La non-réforme des retraites marque la désintégration programmée du système de sécurité sociale comme la perte définitive de crédibilité des dirigeants français. Perte de crédibilité face aux Français qui ne sont pas assez sots pour ignorer que la non-réforme cache la véritable réforme des retraites qui reste à faire et passera par le retour de l'âge légal de départ à 65 ans. Perte de crédibilité face à une jeunesse spoliée, jugée trop peu mûre pour accéder à l'emploi mais assez âgée pour plonger dans la pauvreté et assumer les dettes accumulées par les riches retraités d'aujourd'hui. Perte de crédibilité face aux marchés financiers au moment où les taux d'intérêt ont débuté une lente mais inexorable remontée. Perte de crédibilité face à nos partenaires européens, qui avaient accepté de reporter à 2015 le retour à 3 % du PIB du déficit contre l'engagement de réaliser les réformes structurelles indispensables. Dans le domaine des retraites, la feuille de route comprenait la désindexation des pensions, l'augmentation de l'âge légal au-delà de 62 ans, la révision des régimes de la fonction publique et des régimes spéciaux, l'absence de toute hausse des cotisations sociales. Soit l'exact contre-pied du projet du gouvernement.
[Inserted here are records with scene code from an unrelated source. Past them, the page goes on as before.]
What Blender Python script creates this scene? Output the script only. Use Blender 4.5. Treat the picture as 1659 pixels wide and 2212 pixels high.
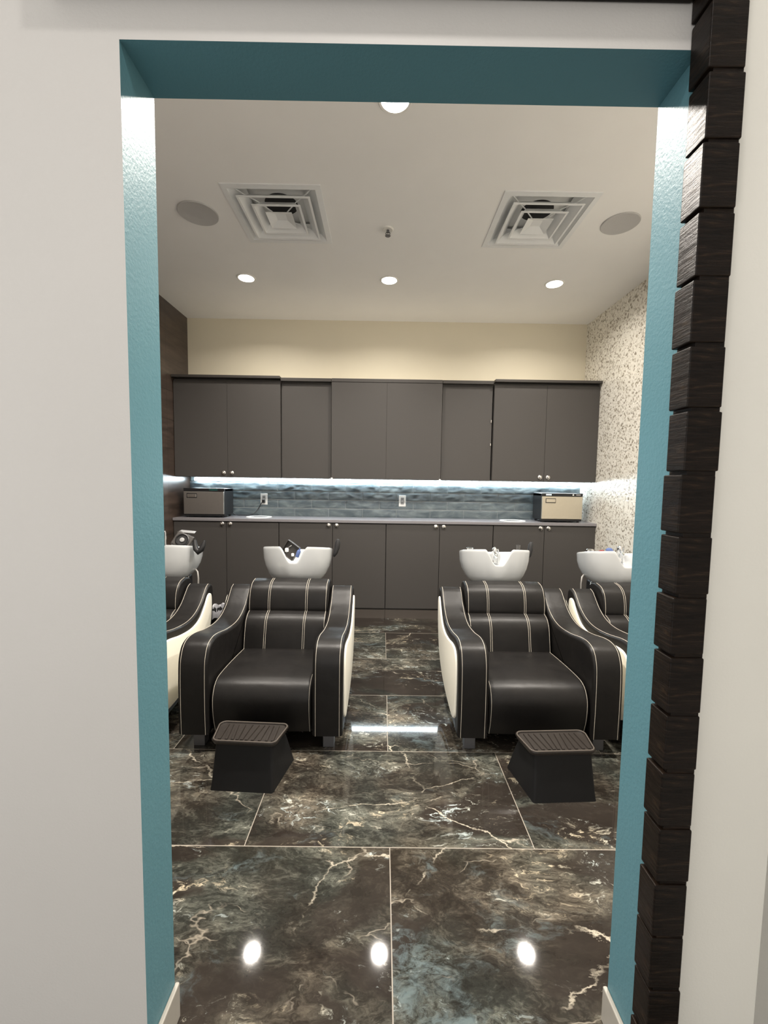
import bpy, bmesh, math, random
from mathutils import Vector, Matrix, noise

for o in list(bpy.data.objects): bpy.data.objects.remove(o)
S = bpy.context.scene
C = S.collection
random.seed(7)
PI = math.pi

# ------------------------------------------------------------------ camera
FPX = 893.135
PITCH, ROLL, YAW = 0.0706442, 0.0144685, 0.0041844
cam_d = bpy.data.cameras.new('camera')
cam = bpy.data.objects.new('camera', cam_d); C.objects.link(cam)
fwd = Vector((math.sin(YAW)*math.cos(PITCH), math.cos(YAW)*math.cos(PITCH), -math.sin(PITCH)))
rgt = Vector((math.cos(YAW), -math.sin(YAW), 0)); up = rgt.cross(fwd)
r2 = rgt*math.cos(ROLL) + up*math.sin(ROLL); u2 = -rgt*math.sin(ROLL) + up*math.cos(ROLL)
M = Matrix((r2, u2, -fwd)).transposed().to_4x4(); M.translation = (0, 0, 1.5)
cam.matrix_world = M
cam_d.sensor_width = 36; cam_d.sensor_fit = 'AUTO'; cam_d.lens = FPX/2212*36
cam_d.clip_start = 0.02
S.camera = cam

# ------------------------------------------------------------------ world, exposure, light levels
S.view_settings.view_transform = 'Standard'; S.view_settings.look = 'None'
S.view_settings.gamma = 1.0; S.view_settings.use_curve_mapping = False
S.view_settings.exposure = 0.0
S.cycles.use_denoising = True
S.cycles.max_bounces = 10; S.cycles.diffuse_bounces = 5; S.cycles.glossy_bounces = 5
S.cycles.sample_clamp_indirect = 6.0
W = bpy.data.worlds.new('world'); S.world = W; W.use_nodes = True
bg = W.node_tree.nodes['Background']; bg.inputs[0].default_value = (1.0, 0.97, 0.93, 1); bg.inputs[1].default_value = 1.65
P_BACK, P_FRONT = 15.0, 68.0                       # watts of each salon downlight
COL_DOWN = (1.0, 0.93, 0.84)
E_DOWN = 28.0                       # lens brightness
P_FOYER = 7.5
COL_FOYER = (1.0, 0.95, 0.90)
E_LED = 44.0                         # under-cabinet strip
COL_LED = (0.80, 0.93, 1.0)

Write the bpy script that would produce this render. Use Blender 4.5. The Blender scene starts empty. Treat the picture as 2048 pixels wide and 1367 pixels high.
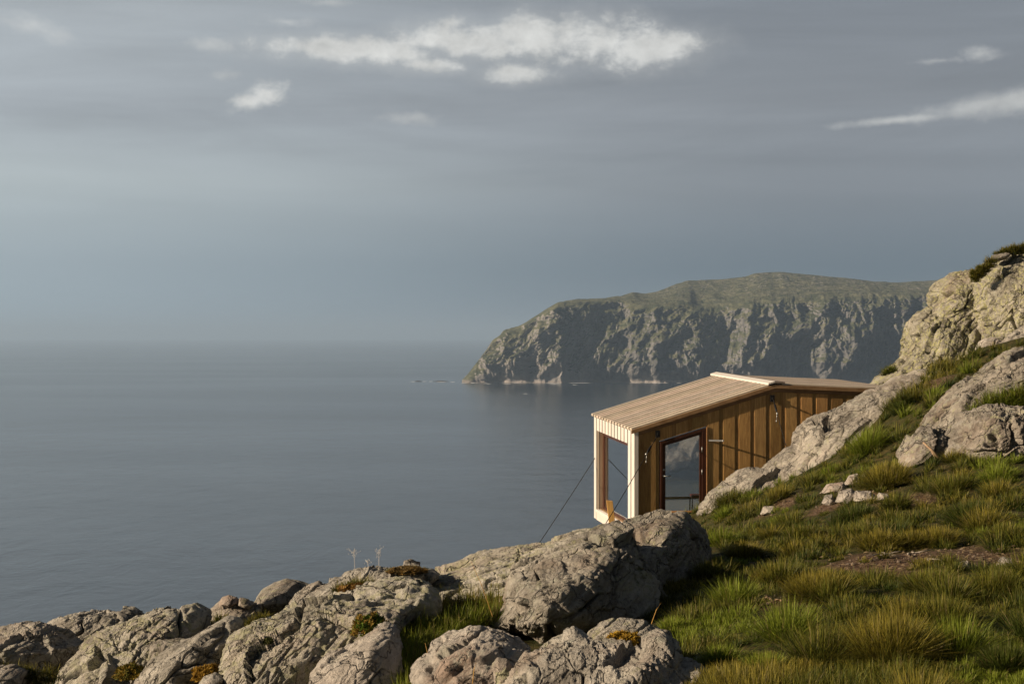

Sous la non-réforme des retraites pointe la non-méthode Hollande, qui mise sur le dynamisme de la démographie, sur la reprise mondiale, sur la clémence irrationnelle des marchés financiers et sur le sursis accordé par la Commission européenne pour relever miraculeusement l'économie française. Le déni de la crise, le refus de choisir, le report ou le dévoiement des réformes sont au coeur du mal politique français. Seule la réinvention radicale d'un modèle économique et social performant dans la mondialisation peut permettre le redressement. François Hollande, en décidant de ne rien décider, dans la continuité de sa filiation chiraquienne, donne un tragique coup d'accélérateur au long déclin de la France.